» **Supplied information**:
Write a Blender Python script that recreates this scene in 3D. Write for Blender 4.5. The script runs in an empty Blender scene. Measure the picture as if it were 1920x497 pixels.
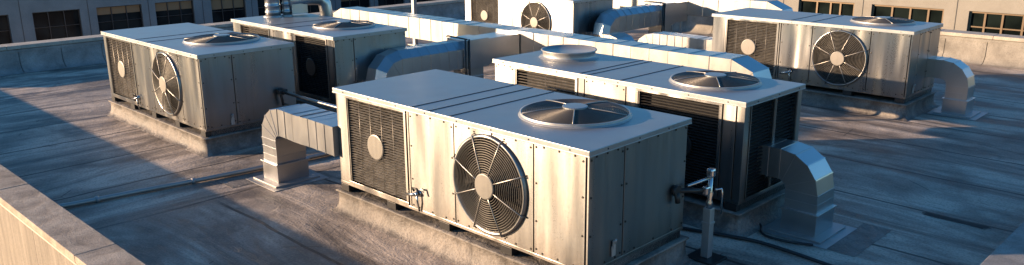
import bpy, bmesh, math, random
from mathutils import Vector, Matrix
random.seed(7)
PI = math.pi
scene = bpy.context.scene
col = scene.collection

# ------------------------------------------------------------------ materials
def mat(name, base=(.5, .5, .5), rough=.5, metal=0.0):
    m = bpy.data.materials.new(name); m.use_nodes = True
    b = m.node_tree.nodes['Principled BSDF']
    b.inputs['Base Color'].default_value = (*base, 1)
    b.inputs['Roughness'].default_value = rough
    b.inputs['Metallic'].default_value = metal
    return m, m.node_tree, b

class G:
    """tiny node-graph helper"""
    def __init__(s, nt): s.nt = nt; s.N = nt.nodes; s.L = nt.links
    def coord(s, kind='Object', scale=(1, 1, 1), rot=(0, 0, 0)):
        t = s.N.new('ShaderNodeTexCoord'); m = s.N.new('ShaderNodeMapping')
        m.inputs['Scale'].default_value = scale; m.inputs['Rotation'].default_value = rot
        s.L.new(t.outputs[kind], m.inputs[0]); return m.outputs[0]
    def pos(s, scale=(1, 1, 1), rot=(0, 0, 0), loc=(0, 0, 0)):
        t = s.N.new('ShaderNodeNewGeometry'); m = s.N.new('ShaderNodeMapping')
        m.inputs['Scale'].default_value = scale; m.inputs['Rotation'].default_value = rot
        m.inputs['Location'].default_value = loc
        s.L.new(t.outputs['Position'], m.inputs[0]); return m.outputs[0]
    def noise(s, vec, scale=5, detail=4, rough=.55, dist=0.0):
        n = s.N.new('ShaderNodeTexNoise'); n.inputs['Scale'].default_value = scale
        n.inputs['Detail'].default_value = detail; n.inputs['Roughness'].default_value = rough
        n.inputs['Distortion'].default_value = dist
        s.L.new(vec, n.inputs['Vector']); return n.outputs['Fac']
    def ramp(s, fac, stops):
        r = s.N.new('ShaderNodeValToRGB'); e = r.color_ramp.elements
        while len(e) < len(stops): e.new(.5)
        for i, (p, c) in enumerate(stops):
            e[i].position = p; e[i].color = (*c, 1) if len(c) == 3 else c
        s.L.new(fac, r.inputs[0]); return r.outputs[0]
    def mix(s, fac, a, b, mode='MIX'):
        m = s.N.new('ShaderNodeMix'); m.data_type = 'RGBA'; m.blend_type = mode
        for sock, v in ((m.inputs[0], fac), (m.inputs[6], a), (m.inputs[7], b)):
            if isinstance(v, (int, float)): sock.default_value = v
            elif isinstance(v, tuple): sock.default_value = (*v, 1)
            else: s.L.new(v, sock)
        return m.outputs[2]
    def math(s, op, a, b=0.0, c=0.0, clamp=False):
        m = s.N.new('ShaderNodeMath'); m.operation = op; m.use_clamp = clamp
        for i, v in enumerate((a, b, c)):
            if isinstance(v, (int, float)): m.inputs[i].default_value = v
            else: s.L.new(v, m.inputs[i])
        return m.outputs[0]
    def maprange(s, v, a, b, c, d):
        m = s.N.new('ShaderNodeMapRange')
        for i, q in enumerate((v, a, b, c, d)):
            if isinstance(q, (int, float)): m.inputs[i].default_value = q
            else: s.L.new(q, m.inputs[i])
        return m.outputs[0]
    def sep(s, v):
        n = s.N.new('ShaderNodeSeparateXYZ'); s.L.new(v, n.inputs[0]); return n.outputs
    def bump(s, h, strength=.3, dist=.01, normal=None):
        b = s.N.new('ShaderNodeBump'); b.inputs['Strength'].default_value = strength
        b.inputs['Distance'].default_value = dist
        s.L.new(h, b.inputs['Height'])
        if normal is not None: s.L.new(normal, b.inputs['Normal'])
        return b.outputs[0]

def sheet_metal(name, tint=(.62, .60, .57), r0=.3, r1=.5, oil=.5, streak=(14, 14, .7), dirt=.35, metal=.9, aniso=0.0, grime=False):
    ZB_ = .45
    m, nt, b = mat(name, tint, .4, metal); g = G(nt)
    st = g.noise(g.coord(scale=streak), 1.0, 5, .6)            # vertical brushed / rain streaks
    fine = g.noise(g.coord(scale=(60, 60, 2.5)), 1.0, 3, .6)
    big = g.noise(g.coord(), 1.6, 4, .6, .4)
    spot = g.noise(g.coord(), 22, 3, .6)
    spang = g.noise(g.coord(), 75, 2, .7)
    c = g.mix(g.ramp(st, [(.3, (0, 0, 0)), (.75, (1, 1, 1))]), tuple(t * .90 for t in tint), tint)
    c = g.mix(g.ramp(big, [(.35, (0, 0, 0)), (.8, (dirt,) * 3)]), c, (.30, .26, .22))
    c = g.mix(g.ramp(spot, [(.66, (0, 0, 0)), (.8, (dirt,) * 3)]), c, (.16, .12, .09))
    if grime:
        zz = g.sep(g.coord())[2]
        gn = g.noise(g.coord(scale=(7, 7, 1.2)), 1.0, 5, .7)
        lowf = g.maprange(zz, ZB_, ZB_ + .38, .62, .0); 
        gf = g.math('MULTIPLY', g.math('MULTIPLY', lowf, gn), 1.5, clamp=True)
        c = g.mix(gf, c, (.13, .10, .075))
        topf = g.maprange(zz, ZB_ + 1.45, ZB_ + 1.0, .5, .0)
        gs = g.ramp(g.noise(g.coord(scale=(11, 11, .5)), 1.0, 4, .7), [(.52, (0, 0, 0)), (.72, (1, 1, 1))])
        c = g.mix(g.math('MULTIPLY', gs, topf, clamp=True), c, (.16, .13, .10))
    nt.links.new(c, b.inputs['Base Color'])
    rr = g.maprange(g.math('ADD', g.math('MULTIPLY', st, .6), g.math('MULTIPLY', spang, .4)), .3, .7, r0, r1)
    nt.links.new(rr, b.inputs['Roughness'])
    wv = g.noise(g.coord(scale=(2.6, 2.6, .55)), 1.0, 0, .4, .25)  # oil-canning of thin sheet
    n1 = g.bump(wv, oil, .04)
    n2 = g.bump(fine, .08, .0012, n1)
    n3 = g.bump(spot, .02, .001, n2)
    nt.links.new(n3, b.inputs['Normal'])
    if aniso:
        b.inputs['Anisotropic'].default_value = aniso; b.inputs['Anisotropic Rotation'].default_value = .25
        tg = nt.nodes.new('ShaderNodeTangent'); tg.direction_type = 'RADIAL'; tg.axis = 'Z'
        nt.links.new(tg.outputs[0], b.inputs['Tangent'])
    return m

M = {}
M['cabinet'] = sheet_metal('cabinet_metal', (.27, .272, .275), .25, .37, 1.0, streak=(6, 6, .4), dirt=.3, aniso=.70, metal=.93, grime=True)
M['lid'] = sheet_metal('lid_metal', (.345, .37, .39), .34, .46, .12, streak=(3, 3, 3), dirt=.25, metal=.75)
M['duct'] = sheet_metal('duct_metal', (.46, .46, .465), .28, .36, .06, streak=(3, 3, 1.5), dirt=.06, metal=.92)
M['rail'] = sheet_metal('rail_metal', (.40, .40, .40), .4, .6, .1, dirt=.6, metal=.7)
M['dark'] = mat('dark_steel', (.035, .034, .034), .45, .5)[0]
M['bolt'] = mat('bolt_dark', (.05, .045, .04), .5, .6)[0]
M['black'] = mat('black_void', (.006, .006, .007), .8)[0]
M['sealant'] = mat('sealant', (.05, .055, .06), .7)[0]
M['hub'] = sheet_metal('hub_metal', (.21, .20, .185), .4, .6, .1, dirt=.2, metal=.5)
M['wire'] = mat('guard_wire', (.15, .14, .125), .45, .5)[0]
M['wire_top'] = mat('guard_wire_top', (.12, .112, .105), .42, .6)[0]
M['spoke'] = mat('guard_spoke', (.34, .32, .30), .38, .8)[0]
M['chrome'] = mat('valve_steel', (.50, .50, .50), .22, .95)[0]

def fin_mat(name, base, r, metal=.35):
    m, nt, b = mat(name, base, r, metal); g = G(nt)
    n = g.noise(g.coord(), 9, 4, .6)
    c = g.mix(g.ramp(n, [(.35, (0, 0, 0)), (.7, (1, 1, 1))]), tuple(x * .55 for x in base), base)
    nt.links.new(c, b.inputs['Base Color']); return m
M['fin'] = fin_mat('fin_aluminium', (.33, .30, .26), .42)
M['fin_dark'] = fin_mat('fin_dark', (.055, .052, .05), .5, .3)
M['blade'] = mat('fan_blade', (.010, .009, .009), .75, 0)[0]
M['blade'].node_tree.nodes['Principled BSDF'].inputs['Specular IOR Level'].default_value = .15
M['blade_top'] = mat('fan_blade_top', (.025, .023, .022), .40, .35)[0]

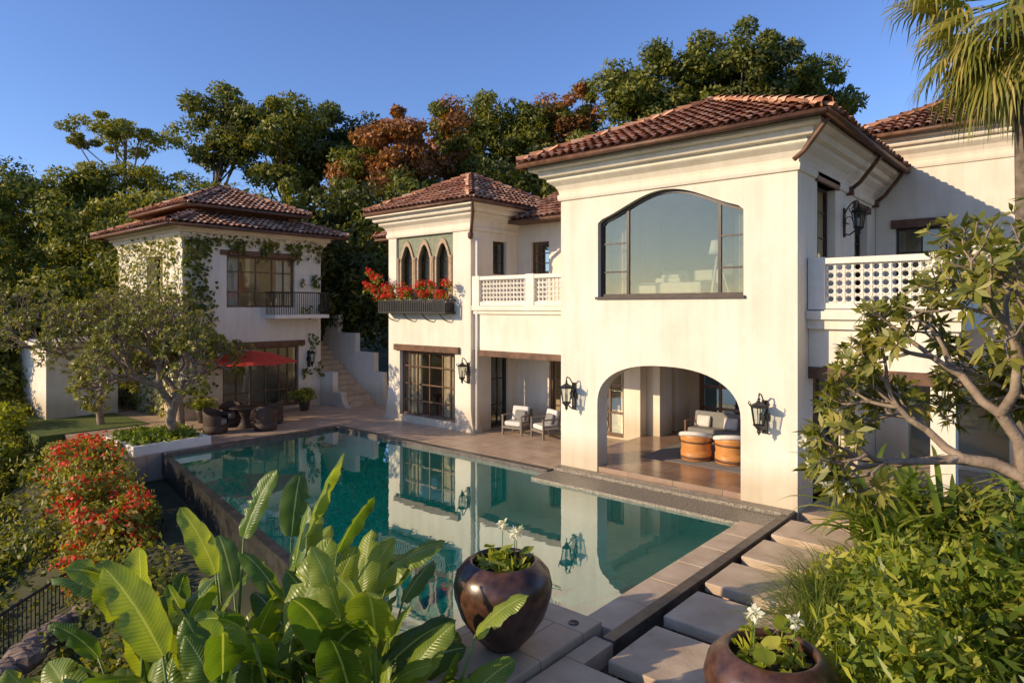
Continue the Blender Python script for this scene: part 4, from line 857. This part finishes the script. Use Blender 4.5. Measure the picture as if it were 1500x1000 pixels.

» **Objective**:
Please reproduce the listing exactly from its opening line through the line that contains "col = scene.collection", both included, with all pictures omitted.

» **Right answer**:
Write a Blender Python script that recreates this scene in 3D. Write for Blender 4.5. The script runs in an empty Blender scene. Measure the picture as if it were 1920x497 pixels.
import bpy, bmesh, math, random
from mathutils import Vector, Matrix
random.seed(7)
PI = math.pi
scene = bpy.context.scene
col = scene.collection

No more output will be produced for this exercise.